England (Roy 85) beat Australia 223 (Smith 85, Woakes 3-20) by eight wickets
How does that old song go again? Thirty years of hurt? Make that 44 and counting (and contrary to the lyrics, England’s cricketers certainly gave up dreaming for at least 20 of those). But suddenly it’s all up for grabs. On home soil, with the wind behind their backs and the fates screaming in their favour. Is it coming home this time? If you don’t believe it now, you truly never will.
One thing is for sure. New Zealand await in the World Cup final at Lord’s on Sunday, where for the first time since Sri Lanka at Lahore in 1996, a brand-new team is sure to be crowned as champions. But after the jitters and the wobbles, the niggles and the doubts, today was the day when England banished the angst and restored the roar that had carried the side to the top of the world ODI rankings.
Put simply, Australia are not meant to suffer beatings this comprehensive in World Cup knock-out matches. They had not lost any of their previous seven visits to the semi-finals, and yet a massive 107 deliveries still remained when victory, fittingly, was sealed with a swipe over long-on from England’s captain, Eoin Morgan, the man in whose image this team has been remoulded since the misery of 2015.
After adapting their gung-ho attitudes to haul themselves into the last four, this was a throwback performance of precisely the right genre from England, on a day that had dawned fraught with the sort of anticipation not truly witnessed in an England v Australia contest since that seismic Ashes Test at Edgbaston in 2005. Then as now, England knew they had their opponents’ measure after a generation of subjugation, but the weight of history isn’t something that can be cast off at a whim.
Or so we might have assumed. Instead, England tapped into the same mindset that had crushed Australia 5-0 in their bilateral series a mere 12 months ago, and produced a performance that had far more in common with that 481-run pasting at Trent Bridge than the rather timid, confused surrender at Lord’s a fortnight ago that had left their tournament in such jeopardy.
Ferocity was England’s watchword from the outset, and with ball and bat alike. Not even the loss of an apparently crucial toss could unhinge them, as Chris Woakes and Jofra Archer contrived in the space of 16 balls to blow away Australia’s totemic openers, Aaron Finch and David Warner, before Adil Rashid produced the spell of his tournament to undermine a doughty fightback from Steve Smith and Alex Carey, who batted on gamely after a savage blow to the chin from Archer had left him bleeding profusely and requiring stitches.
And thereafter it was over to Jason Roy – the man of England’s tournament, whatever the final may bring – who climbed into a sub-par target of 224 with a hugely intelligent blend of caution and mounting arrogance. He and Jonny Bairstow displayed the wisdom gleaned from earlier tournament hiccups to see off a briefly threatening Mitchell Starc, but retained the right to flog allcomers with impunity wherever their lines strayed from the straight and narrow.

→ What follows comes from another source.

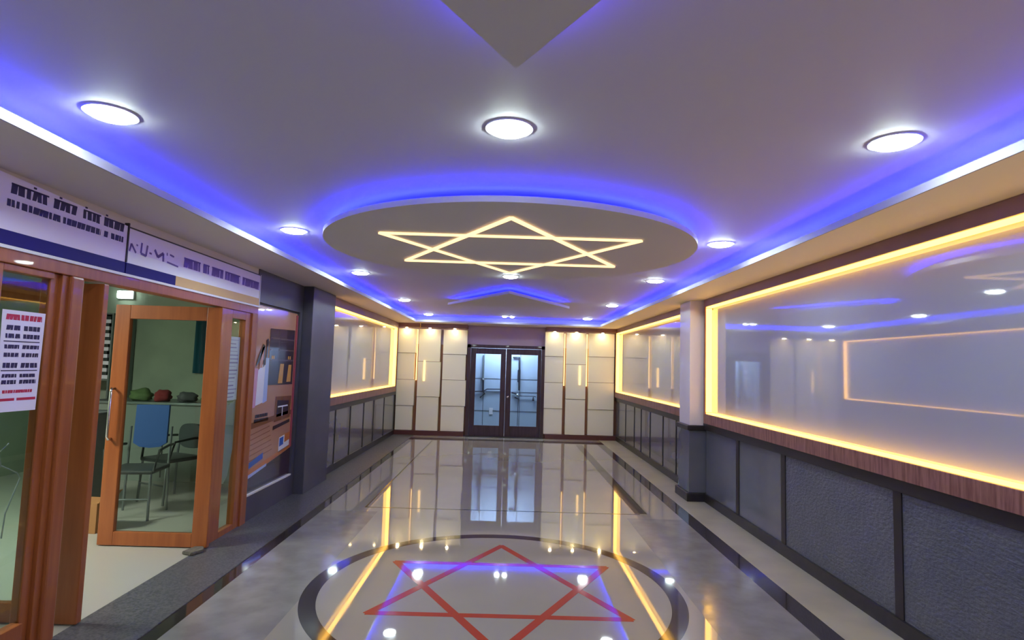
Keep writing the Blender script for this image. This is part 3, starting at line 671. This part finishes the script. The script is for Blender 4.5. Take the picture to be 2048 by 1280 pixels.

At the end of the Powerplay, England were 50 for 0 and cruising, and Roy began to turn on the afterburners. Nathan Lyon, a scourge of English batsman in Ashes battles gone by, was pumped for six first-ball as he entered the fray for the 11th over. And when Australia, in desperation, tossed the ball to Smith in a bid for any sort of a breakthrough, Roy responded with three consecutive sixes – the third of which, into the fourth tier of the new stand, was surely the largest on this ground since Andrew Flintoff’s iconic smoking of Brett Lee into what was then a building site during that 2005 Test.
Only accident or injury seemed capable of dampening England’s day, and both did briefly flare up – first when Bairstow had to receive treatment after tweaking his groin while turning for a second run. He was never quite as fluent again before falling lbw to Starc for 34 – a dismissal which, in using up England’s review, had a major bearing on the second flashpoint of England’s chase.
On 85, Roy climbed into a pull at a bouncer from Starc – and was left utterly bewildered as umpire Kumar Dharmasena first began to single a wide, but then rather apologetically raised his finger, seemingly swayed at the last second by the vehemence of Australia’s appeals. Roy signalled for the review, was reminded he had none left, and then launched into an apoplectic rant that betrayed the enormity of the task still at hand.